_SHORT EXERCISE:_ Copy the listing verbatim, excluding any images found in it.

··········

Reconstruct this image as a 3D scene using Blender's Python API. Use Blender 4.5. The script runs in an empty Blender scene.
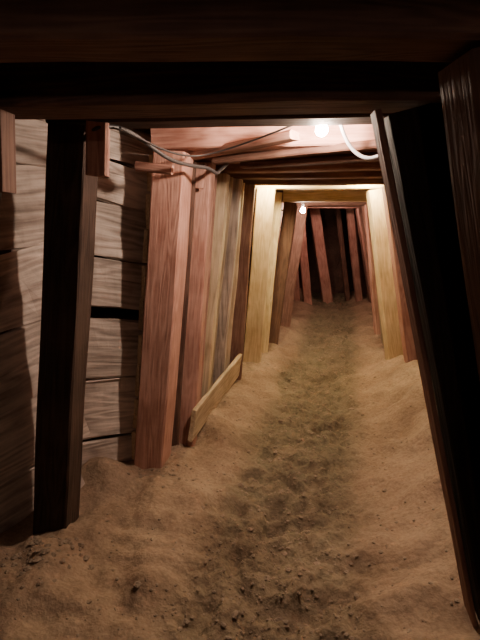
import bpy, math, random
from mathutils import Vector, Matrix, noise
random.seed(7)
S=bpy.context.scene
COL=S.collection

# ------------------------------------------------------------ materials
def nt(name):
    m=bpy.data.materials.new(name); m.use_nodes=True
    t=m.node_tree; b=t.nodes['Principled BSDF']
    return m,t,b
def wood(name,cd,cl,rough=.75,bump=.45,var=.35,gs=1.0,ring=.09,zs=.9,fine=.55):
    m,t,b=nt(name); N=t.nodes; L=t.links
    tc=N.new('ShaderNodeTexCoord'); oi=N.new('ShaderNodeObjectInfo')
    mul=N.new('ShaderNodeMath'); mul.operation='MULTIPLY'; mul.inputs[1].default_value=37.0
    L.new(oi.outputs['Random'],mul.inputs[0])
    add=N.new('ShaderNodeVectorMath'); add.operation='ADD'
    L.new(tc.outputs['Object'],add.inputs[0]); L.new(mul.outputs[0],add.inputs[1])
    mp=N.new('ShaderNodeMapping'); mp.inputs['Scale'].default_value=(9*gs,9*gs,zs*gs)
    L.new(add.outputs[0],mp.inputs[0])
    n1=N.new('ShaderNodeTexNoise'); n1.inputs['Scale'].default_value=1.1; n1.inputs['Detail'].default_value=2; n1.inputs['Distortion'].default_value=.4
    L.new(mp.outputs[0],n1.inputs['Vector'])
    r=N.new('ShaderNodeMath'); r.operation='MULTIPLY'; r.inputs[1].default_value=60
    L.new(n1.outputs['Fac'],r.inputs[0])
    s=N.new('ShaderNodeMath'); s.operation='SINE'; L.new(r.outputs[0],s.inputs[0])
    mp2=N.new('ShaderNodeMapping'); mp2.inputs['Scale'].default_value=(80,80,5)
    L.new(add.outputs[0],mp2.inputs[0])
    n2=N.new('ShaderNodeTexNoise'); n2.inputs['Scale'].default_value=1; n2.inputs['Detail'].default_value=3
    L.new(mp2.outputs[0],n2.inputs['Vector'])
    n3=N.new('ShaderNodeTexNoise'); n3.inputs['Scale'].default_value=3.5; n3.inputs['Detail'].default_value=7; n3.inputs['Roughness'].default_value=.6
    L.new(add.outputs[0],n3.inputs['Vector'])
    n2s=N.new('ShaderNodeMath'); n2s.operation='MULTIPLY_ADD'; n2s.inputs[1].default_value=fine; n2s.inputs[2].default_value=.5-fine/2
    L.new(n2.outputs['Fac'],n2s.inputs[0])
    a=N.new('ShaderNodeMath'); a.operation='MULTIPLY_ADD'; a.inputs[1].default_value=ring
    L.new(s.outputs[0],a.inputs[0]); L.new(n2s.outputs[0],a.inputs[2])
    a2=N.new('ShaderNodeMath'); a2.operation='MULTIPLY_ADD'; a2.inputs[1].default_value=.9
    L.new(n3.outputs['Fac'],a2.inputs[0]); L.new(a.outputs[0],a2.inputs[2])
    mr=N.new('ShaderNodeMapRange'); mr.inputs['From Min'].default_value=.70; mr.inputs['From Max'].default_value=1.18
    L.new(a2.outputs[0],mr.inputs['Value'])
    mix=N.new('ShaderNodeMix'); mix.data_type='RGBA'
    mix.inputs['A'].default_value=(*cd,1); mix.inputs['B'].default_value=(*cl,1)
    L.new(mr.outputs[0],mix.inputs['Factor'])
    hs=N.new('ShaderNodeHueSaturation')
    vr=N.new('ShaderNodeMapRange'); vr.inputs['To Min'].default_value=1-var; vr.inputs['To Max'].default_value=1+var*.6
    L.new(oi.outputs['Random'],vr.inputs['Value']); L.new(vr.outputs[0],hs.inputs['Value'])
    L.new(mix.outputs['Result'],hs.inputs['Color']); L.new(hs.outputs[0],b.inputs['Base Color'])
    b.inputs['Roughness'].default_value=rough; b.inputs['Specular IOR Level'].default_value=.25
    bp=N.new('ShaderNodeBump'); bp.inputs['Strength'].default_value=bump; bp.inputs['Distance'].default_value=.01
    L.new(a2.outputs[0],bp.inputs['Height']); L.new(bp.outputs[0],b.inputs['Normal'])
    return m
PINK=wood('wood_pink',(.31,.145,.11),(.57,.33,.265),var=.18)
PINKB=wood('wood_redbrown',(.19,.092,.07),(.38,.22,.17),var=.4)
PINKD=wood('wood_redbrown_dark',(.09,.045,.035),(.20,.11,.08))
TAN=wood('wood_tan',(.34,.25,.16),(.62,.49,.34))
YEL=wood('wood_yellow',(.42,.31,.16),(.68,.55,.34),var=.12)
GREY=wood('wood_weathered',(.20,.155,.13),(.54,.44,.37),gs=.75,bump=.6,var=.25,ring=.12)
GREYL=wood('wood_weathered_light',(.25,.20,.175),(.64,.54,.48),gs=.6,bump=.7,var=.25,ring=.12,zs=1.2,fine=.5)
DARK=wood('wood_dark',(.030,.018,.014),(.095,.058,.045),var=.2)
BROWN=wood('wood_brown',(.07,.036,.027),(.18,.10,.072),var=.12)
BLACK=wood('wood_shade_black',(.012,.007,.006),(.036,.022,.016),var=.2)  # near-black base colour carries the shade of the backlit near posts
CEIL=wood('wood_ceiling',(.26,.14,.105),(.50,.31,.24))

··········

_RESULT OF THE TASK:_
Reconstruct this image as a 3D scene using Blender's Python API. Use Blender 4.5. The script runs in an empty Blender scene.
import bpy, math, random
from mathutils import Vector, Matrix, noise
random.seed(7)
S=bpy.context.scene
COL=S.collection

# ------------------------------------------------------------ materials
def nt(name):
    m=bpy.data.materials.new(name); m.use_nodes=True
    t=m.node_tree; b=t.nodes['Principled BSDF']
    return m,t,b
def wood(name,cd,cl,rough=.75,bump=.45,var=.35,gs=1.0,ring=.09,zs=.9,fine=.55):
    m,t,b=nt(name); N=t.nodes; L=t.links
    tc=N.new('ShaderNodeTexCoord'); oi=N.new('ShaderNodeObjectInfo')
    mul=N.new('ShaderNodeMath'); mul.operation='MULTIPLY'; mul.inputs[1].default_value=37.0
    L.new(oi.outputs['Random'],mul.inputs[0])
    add=N.new('ShaderNodeVectorMath'); add.operation='ADD'
    L.new(tc.outputs['Object'],add.inputs[0]); L.new(mul.outputs[0],add.inputs[1])
    mp=N.new('ShaderNodeMapping'); mp.inputs['Scale'].default_value=(9*gs,9*gs,zs*gs)
    L.new(add.outputs[0],mp.inputs[0])
    n1=N.new('ShaderNodeTexNoise'); n1.inputs['Scale'].default_value=1.1; n1.inputs['Detail'].default_value=2; n1.inputs['Distortion'].default_value=.4
    L.new(mp.outputs[0],n1.inputs['Vector'])
    r=N.new('ShaderNodeMath'); r.operation='MULTIPLY'; r.inputs[1].default_value=60
    L.new(n1.outputs['Fac'],r.inputs[0])
    s=N.new('ShaderNodeMath'); s.operation='SINE'; L.new(r.outputs[0],s.inputs[0])
    mp2=N.new('ShaderNodeMapping'); mp2.inputs['Scale'].default_value=(80,80,5)
    L.new(add.outputs[0],mp2.inputs[0])
    n2=N.new('ShaderNodeTexNoise'); n2.inputs['Scale'].default_value=1; n2.inputs['Detail'].default_value=3
    L.new(mp2.outputs[0],n2.inputs['Vector'])
    n3=N.new('ShaderNodeTexNoise'); n3.inputs['Scale'].default_value=3.5; n3.inputs['Detail'].default_value=7; n3.inputs['Roughness'].default_value=.6
    L.new(add.outputs[0],n3.inputs['Vector'])
    n2s=N.new('ShaderNodeMath'); n2s.operation='MULTIPLY_ADD'; n2s.inputs[1].default_value=fine; n2s.inputs[2].default_value=.5-fine/2
    L.new(n2.outputs['Fac'],n2s.inputs[0])
    a=N.new('ShaderNodeMath'); a.operation='MULTIPLY_ADD'; a.inputs[1].default_value=ring
    L.new(s.outputs[0],a.inputs[0]); L.new(n2s.outputs[0],a.inputs[2])
    a2=N.new('ShaderNodeMath'); a2.operation='MULTIPLY_ADD'; a2.inputs[1].default_value=.9
    L.new(n3.outputs['Fac'],a2.inputs[0]); L.new(a.outputs[0],a2.inputs[2])
    mr=N.new('ShaderNodeMapRange'); mr.inputs['From Min'].default_value=.70; mr.inputs['From Max'].default_value=1.18
    L.new(a2.outputs[0],mr.inputs['Value'])
    mix=N.new('ShaderNodeMix'); mix.data_type='RGBA'
    mix.inputs['A'].default_value=(*cd,1); mix.inputs['B'].default_value=(*cl,1)
    L.new(mr.outputs[0],mix.inputs['Factor'])
    hs=N.new('ShaderNodeHueSaturation')
    vr=N.new('ShaderNodeMapRange'); vr.inputs['To Min'].default_value=1-var; vr.inputs['To Max'].default_value=1+var*.6
    L.new(oi.outputs['Random'],vr.inputs['Value']); L.new(vr.outputs[0],hs.inputs['Value'])
    L.new(mix.outputs['Result'],hs.inputs['Color']); L.new(hs.outputs[0],b.inputs['Base Color'])
    b.inputs['Roughness'].default_value=rough; b.inputs['Specular IOR Level'].default_value=.25
    bp=N.new('ShaderNodeBump'); bp.inputs['Strength'].default_value=bump; bp.inputs['Distance'].default_value=.01
    L.new(a2.outputs[0],bp.inputs['Height']); L.new(bp.outputs[0],b.inputs['Normal'])
    return m
PINK=wood('wood_pink',(.31,.145,.11),(.57,.33,.265),var=.18)
PINKB=wood('wood_redbrown',(.19,.092,.07),(.38,.22,.17),var=.4)
PINKD=wood('wood_redbrown_dark',(.09,.045,.035),(.20,.11,.08))
TAN=wood('wood_tan',(.34,.25,.16),(.62,.49,.34))
YEL=wood('wood_yellow',(.42,.31,.16),(.68,.55,.34),var=.12)
GREY=wood('wood_weathered',(.20,.155,.13),(.54,.44,.37),gs=.75,bump=.6,var=.25,ring=.12)
GREYL=wood('wood_weathered_light',(.25,.20,.175),(.64,.54,.48),gs=.6,bump=.7,var=.25,ring=.12,zs=1.2,fine=.5)
DARK=wood('wood_dark',(.030,.018,.014),(.095,.058,.045),var=.2)
BROWN=wood('wood_brown',(.07,.036,.027),(.18,.10,.072),var=.12)
BLACK=wood('wood_shade_black',(.012,.007,.006),(.036,.022,.016),var=.2)  # near-black base colour carries the shade of the backlit near posts
CEIL=wood('wood_ceiling',(.26,.14,.105),(.50,.31,.24))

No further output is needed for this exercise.